この行き詰まりを打開するのは、ひとえに安倍政権が拉致被害者とその家族のため本気で北朝鮮と向き合うかどうかに掛かっている。北朝鮮はロシアを向いており、いずれ宋日昊が期待どおりの結果を出せない責任を問われて降格するのではないかと情報通は言う。その真偽は不明ながら、仮に担当者が変われば、一から仕切り直しとなって、新しい担当者によっては北朝鮮が日本政府に対して高圧的に出て来る可能性さえも予測される。そうなれば、これが最後の機会とまで囁かれる拉致問題は解決の道を失い、日朝国交正常化は永遠に達成されないであろう。敗戦70周年は、反日の大合唱をする絶好の機会となる。

  おわりに

このような暗い展望を最後に、筆者は今年が動く時ではないと主張したい。日韓関係については、そもそも朴僅恵政権が彼女の父親である朴正煕が始めた軍部独裁政権の延長だと言って良いのだから、このような政権に過去清算などと言われる筋合いはない。逆に、過去を清算すべきは朴僅恵政権なのであり、日韓関係は無理に改善しなくとも、既に次期大統領選挙に向かって新しい動きが出始めている。例えば、2月8日には野党の新政治民主連合が全党大会を開き、党代表を決定する予定である。下馬評では、先の大統領選挙で敗れた文在寅が再び党代表を経て、野党候補として次期大統領選挙に打って出るという。

2016年の米国大統領選挙も同様で、我々は共和党と民主党のどちらが政権を取るか軽々に論じられないけれども、現在のところはクリントン(Hillary R. Clinton)前国務長官が圧倒的に優位であると言われているようである。前フロリダ州知事ブッシュ(Jeb Bush)の出馬いかんが注目を集めているものの、日本にとっては今年を何とか乗り切り、新しい米政権を相手にすることを考えた方が賢明であろう。
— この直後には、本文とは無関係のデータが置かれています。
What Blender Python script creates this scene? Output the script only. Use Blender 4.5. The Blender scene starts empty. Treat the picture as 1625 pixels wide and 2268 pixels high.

そのためには米韓との関係を維持するのに下手な「戦後政治の清算」などは止めにして、日本国憲法の遵守に徹して村山談話、小泉談話を踏襲すべきである。イスラム国の蛮行を口実とした自衛隊の海外派遣など、とんでもない話であり、われわれ日本人は毅然としてテロルと立ち向かいながらも、共生と平和という普遍的な目標を追求して本年も進むべきである。共生と平和に抗う勢力がいるとすれば、日本人は自らの命をかけて彼らと対峙する覚悟こそ必要であって、武力を用いて復讐したのでは報復の悪循環に陥り、ますます事態を悪化させるだけである。それは、今回の犠牲者たちが望まなかった事態に他ならない。

蛇足ながら、筆者は昨年、この「ちきゅう座」に書いた拙稿を朝鮮総連中央に見咎められて、訪朝が許可されなかった。日本人を読者として正直に書くと、なかなか「最高尊厳」の意に沿うことは出来ないらしい。しかしながら、訪朝して現地の状況を見聞することは、研究者として大切な仕事であり、本年が訪朝できる年となるよう、この程度で筆を置こうと思う。批判は研究者の責務ではあれ、批判の自由のない国では、それも通用しない事実を銘記しておきたい。イスラム国と北朝鮮が同列に論じられないことを願うばかりである。